## Work to be completed
Reply with nothing except the number of lines that contain the word "scene".

## Part of a data file
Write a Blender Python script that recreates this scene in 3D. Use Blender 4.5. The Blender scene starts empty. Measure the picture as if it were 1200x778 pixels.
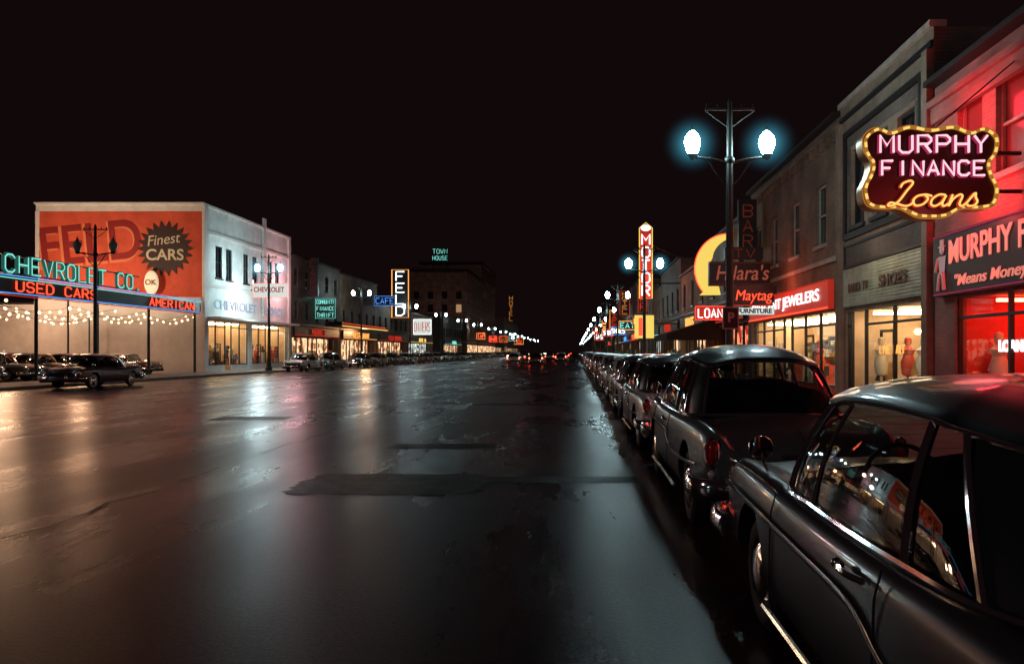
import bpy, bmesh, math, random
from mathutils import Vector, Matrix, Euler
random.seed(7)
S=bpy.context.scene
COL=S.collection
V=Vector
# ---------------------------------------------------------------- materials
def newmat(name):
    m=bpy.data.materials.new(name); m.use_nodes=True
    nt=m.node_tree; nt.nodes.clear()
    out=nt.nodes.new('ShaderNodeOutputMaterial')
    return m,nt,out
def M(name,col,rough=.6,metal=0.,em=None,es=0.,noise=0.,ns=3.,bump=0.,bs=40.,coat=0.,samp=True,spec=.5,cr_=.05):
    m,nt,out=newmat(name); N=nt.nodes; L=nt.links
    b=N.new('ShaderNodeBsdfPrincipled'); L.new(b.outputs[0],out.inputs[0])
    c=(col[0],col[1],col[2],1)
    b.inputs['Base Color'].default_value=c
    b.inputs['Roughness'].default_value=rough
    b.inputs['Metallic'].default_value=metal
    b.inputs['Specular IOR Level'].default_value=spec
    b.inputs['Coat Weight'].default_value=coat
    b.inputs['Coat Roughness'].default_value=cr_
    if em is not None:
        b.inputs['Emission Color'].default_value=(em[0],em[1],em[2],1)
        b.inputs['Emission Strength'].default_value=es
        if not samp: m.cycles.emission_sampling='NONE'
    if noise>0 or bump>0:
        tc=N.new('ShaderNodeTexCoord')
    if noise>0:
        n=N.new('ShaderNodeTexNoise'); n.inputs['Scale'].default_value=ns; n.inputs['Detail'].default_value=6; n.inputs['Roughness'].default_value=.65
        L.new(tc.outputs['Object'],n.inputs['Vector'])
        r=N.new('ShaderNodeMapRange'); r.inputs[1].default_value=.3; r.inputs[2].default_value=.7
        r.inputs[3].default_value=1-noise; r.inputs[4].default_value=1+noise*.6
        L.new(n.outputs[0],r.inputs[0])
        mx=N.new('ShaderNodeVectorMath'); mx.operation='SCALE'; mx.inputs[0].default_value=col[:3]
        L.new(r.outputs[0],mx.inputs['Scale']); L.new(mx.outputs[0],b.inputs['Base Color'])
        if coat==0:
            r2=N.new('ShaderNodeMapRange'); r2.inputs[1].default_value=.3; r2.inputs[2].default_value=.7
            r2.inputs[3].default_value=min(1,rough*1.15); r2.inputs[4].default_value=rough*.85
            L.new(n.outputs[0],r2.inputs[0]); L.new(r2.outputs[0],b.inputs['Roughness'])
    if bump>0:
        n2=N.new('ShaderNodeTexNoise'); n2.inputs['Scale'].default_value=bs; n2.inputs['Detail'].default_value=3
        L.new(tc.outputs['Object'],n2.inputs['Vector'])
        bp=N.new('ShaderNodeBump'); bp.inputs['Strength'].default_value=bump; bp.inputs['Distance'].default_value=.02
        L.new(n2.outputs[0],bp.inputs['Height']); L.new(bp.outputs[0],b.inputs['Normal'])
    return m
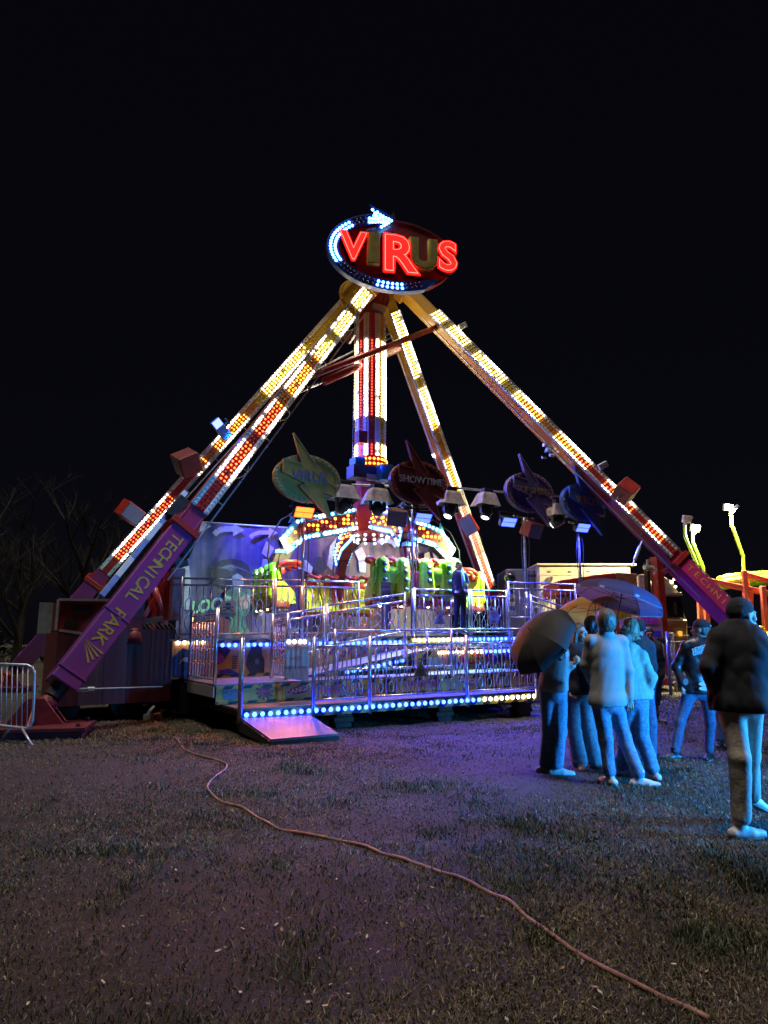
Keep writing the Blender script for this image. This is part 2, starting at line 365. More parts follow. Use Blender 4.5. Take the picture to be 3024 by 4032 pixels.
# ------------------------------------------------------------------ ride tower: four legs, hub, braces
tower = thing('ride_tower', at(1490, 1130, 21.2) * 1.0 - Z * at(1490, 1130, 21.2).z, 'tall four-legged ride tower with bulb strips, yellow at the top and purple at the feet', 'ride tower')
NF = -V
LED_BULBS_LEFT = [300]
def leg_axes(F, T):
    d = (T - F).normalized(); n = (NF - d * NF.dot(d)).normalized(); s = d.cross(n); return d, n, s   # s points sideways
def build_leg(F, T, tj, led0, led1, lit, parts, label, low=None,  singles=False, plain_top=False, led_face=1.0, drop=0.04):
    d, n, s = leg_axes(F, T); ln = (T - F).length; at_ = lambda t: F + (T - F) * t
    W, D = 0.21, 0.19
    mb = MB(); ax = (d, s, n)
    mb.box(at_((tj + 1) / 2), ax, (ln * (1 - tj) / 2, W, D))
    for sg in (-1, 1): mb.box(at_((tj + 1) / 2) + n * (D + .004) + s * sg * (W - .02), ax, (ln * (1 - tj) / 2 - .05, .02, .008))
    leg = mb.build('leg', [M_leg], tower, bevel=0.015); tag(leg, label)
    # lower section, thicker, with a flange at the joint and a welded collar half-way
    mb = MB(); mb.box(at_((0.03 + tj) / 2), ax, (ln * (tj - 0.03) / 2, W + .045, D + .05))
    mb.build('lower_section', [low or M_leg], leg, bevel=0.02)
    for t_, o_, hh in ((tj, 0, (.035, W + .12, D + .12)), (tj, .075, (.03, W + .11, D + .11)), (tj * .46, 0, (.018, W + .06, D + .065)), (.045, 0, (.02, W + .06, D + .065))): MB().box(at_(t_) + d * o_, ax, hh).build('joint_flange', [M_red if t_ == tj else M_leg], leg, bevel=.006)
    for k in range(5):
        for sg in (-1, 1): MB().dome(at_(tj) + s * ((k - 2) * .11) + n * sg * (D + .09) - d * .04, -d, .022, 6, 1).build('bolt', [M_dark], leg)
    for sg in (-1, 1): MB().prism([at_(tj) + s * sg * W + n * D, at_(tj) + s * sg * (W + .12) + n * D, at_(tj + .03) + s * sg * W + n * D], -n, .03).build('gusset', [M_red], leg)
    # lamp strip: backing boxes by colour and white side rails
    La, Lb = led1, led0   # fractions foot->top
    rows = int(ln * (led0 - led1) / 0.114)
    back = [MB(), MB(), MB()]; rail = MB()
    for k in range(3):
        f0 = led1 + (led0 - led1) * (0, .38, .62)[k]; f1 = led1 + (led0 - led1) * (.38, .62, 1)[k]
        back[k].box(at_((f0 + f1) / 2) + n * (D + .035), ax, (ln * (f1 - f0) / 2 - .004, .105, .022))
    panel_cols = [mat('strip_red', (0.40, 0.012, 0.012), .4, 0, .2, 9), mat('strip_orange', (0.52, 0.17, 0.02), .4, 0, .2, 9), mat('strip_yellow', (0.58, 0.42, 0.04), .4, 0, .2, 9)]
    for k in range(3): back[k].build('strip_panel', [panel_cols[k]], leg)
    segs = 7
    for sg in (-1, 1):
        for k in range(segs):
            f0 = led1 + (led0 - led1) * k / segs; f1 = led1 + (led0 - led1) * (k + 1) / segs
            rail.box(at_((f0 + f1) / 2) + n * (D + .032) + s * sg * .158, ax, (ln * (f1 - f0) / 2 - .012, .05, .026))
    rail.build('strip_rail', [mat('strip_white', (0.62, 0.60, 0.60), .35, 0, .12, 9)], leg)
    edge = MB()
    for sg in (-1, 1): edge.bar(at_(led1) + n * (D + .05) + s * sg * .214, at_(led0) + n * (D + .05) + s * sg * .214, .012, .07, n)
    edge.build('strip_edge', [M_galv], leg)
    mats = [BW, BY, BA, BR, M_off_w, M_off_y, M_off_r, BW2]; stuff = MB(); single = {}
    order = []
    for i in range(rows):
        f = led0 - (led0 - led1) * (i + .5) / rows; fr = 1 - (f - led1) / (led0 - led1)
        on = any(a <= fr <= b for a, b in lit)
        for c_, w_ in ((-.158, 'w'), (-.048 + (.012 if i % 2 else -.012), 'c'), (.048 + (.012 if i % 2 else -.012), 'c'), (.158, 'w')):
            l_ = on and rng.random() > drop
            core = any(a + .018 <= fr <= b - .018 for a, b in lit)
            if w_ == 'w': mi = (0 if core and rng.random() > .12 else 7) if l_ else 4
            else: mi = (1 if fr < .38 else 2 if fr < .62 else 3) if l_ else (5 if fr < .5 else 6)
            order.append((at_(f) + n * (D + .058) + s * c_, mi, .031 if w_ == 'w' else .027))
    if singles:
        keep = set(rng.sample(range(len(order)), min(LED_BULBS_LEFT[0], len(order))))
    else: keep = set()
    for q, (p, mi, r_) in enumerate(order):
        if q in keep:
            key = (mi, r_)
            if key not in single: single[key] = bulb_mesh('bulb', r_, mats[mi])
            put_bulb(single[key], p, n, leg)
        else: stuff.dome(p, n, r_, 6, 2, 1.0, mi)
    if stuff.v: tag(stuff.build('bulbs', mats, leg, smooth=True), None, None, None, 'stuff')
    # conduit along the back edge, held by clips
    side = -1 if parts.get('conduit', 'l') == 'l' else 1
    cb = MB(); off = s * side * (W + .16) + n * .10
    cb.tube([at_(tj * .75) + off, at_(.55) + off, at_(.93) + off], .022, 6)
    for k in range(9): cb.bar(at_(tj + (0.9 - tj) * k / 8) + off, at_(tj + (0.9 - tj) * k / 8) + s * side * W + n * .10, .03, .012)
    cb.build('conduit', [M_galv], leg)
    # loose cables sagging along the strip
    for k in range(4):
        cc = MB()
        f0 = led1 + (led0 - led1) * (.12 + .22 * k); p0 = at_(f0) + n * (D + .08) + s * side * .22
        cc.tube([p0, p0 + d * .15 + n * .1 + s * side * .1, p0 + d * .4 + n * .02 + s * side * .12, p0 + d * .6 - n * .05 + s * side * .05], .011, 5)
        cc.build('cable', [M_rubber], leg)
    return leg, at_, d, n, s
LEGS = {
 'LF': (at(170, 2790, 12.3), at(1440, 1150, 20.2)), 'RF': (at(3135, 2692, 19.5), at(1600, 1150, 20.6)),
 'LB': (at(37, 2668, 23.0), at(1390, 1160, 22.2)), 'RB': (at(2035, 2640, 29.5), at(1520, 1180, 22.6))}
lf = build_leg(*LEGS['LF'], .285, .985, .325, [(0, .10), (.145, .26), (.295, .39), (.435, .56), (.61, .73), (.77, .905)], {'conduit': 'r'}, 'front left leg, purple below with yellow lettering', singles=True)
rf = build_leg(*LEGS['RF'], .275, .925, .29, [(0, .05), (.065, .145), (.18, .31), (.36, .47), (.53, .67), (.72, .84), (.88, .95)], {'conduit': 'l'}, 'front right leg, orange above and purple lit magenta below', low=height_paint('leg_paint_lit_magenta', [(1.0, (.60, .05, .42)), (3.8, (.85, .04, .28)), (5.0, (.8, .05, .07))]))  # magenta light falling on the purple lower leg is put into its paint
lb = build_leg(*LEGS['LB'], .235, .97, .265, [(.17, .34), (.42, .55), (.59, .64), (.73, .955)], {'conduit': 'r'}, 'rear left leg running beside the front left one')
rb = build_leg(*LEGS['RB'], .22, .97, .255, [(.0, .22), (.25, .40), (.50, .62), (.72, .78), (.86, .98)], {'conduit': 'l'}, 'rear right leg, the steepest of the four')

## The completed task
2